U2 - JOSHUA TREE 30TH ANNIVERSARY TOUR - CROKE PARK 22.7.17
23/07/2017
I was a U2 doubter. Our seats were very far back. It was a great view BUT could a band fill Croke Park. Noel Gallagher struggled a little to reach us. My daughters wanted to come for the first time. It was a lot of money.
The Whole Of The Moon had us all on our feet. Dublin audiences know every word of every song and sang it like it was a U2 hit. Then Larry appeared, walked down the run way and took his seat. Two thumps at that drum, the distinctive military beat of Sunday Bloody Sunday and my heart was boomed. When Edge touched his guitar my soul leapt out of my body. My body was back on earth as Adam’s bass grounded the whole thing. Bono’s “I can’t believe the news today…” and my head is reeling.
Oh my goodness. How do they do that? Without question our familiarity and love, with these beats and riffs and words is so deeply ingrained, helps but these guys do something that few other band can do. Doubts blown away in 85,000 voices and hand claps!
The first few songs have no visuals. This is pre Joshua Tree. They didn’t get to the top with all the visuals and stage sets they are now renowned for. Before all of that there was this visceral soul. We remembered through New Year’s Day, Bad and Pride. It wasn’t at Joshua Tree that they suddenly hit their groove. The U2 juggernaut was picking up pace for years and then…
Then the big screen kicked in. The biggest you have ever seen. The red sky behind that big Tree. The band walked back up the ramp onto the big stage and the atmospheric Where The Streets Have No Name took us right into he heart of why we were here.
Later they would finish with the more recent hits. Beautiful Day. Vertigo. One. BUT tonight was about an eleven song set list from 1987 that sounded as vital, if even maybe more so, than it did back then. Thirty years on and I had forgotten how good this album is. I maybe never really did understand.
Yes, there was Streets, I Still Haven’t Found What I’m Looking For, With Or Without You and Bullet the Blue Sky. Yet, they were all done after four songs. What struck me tonight was how darn good every other song was. The tenderness of Running To Stand Still, the pop power of In God’s County, the loose, near busk of I Trip Through Your Wires, the spiritual sensitivity of One Tree Hill. Oh My. How I had forgotten. A Salvation Army Band on the screen adds to Red Hill Mining Town, never performed live until his tour.
It was Exit though that was worth the price of the ticket. Goodness me. Until now Anton Corbijn’s films and photo shots were spectacular but on Exit everything went overload. The sound that Edge pumps through his guitar seemed to light something in Corbijn’s imagination and the visuals duelled with the guitar to simply bombard with dramatic stimuli. Mothers Of The Disappeared brought it home with cathartic lamenting prayer.

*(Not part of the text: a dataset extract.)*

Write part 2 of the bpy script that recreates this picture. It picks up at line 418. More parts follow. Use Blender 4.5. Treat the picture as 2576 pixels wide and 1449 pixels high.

Whatever the songs before or after the Joshua Tree songs this is why we were here. It has taken us 30 years to play and understand them Bono said. They played them like the record was out next week. What surprised me was the lack of frill. There were no elongated climaxes. Yeh, we had a wee bit of Paul Simon and two Bowie snippets elsewhere but what we got on the Joshua Tree set were the songs. Bang, bang, bang with all the shifts of shade and sound. I Still Haven’t Found What I’m Looking For even seemed a little short.
The cerebral was not spelled out. You had to have ears to hear. Put them in their context and ponder… maybe for days yet. The 50s film clip of a Western with a character called Trump building was around the town to keep it safe was the only contextualising clue. It was funny but powerful as that led us to that Exit apocalypse!
Miss Sarajevo with the refugee face being crowd surfed like communal prayer and the celebration of woman in Ultraviolet (Light My Way) came with the obligatory U2 preach. Subtle, beautiful and perfectly done. BUT I cannot over emphasis the power of Joshua Tree. Performed with conviction. Lifted by Corbijn’s genius. Left to linger. What a record! What a band! What a night!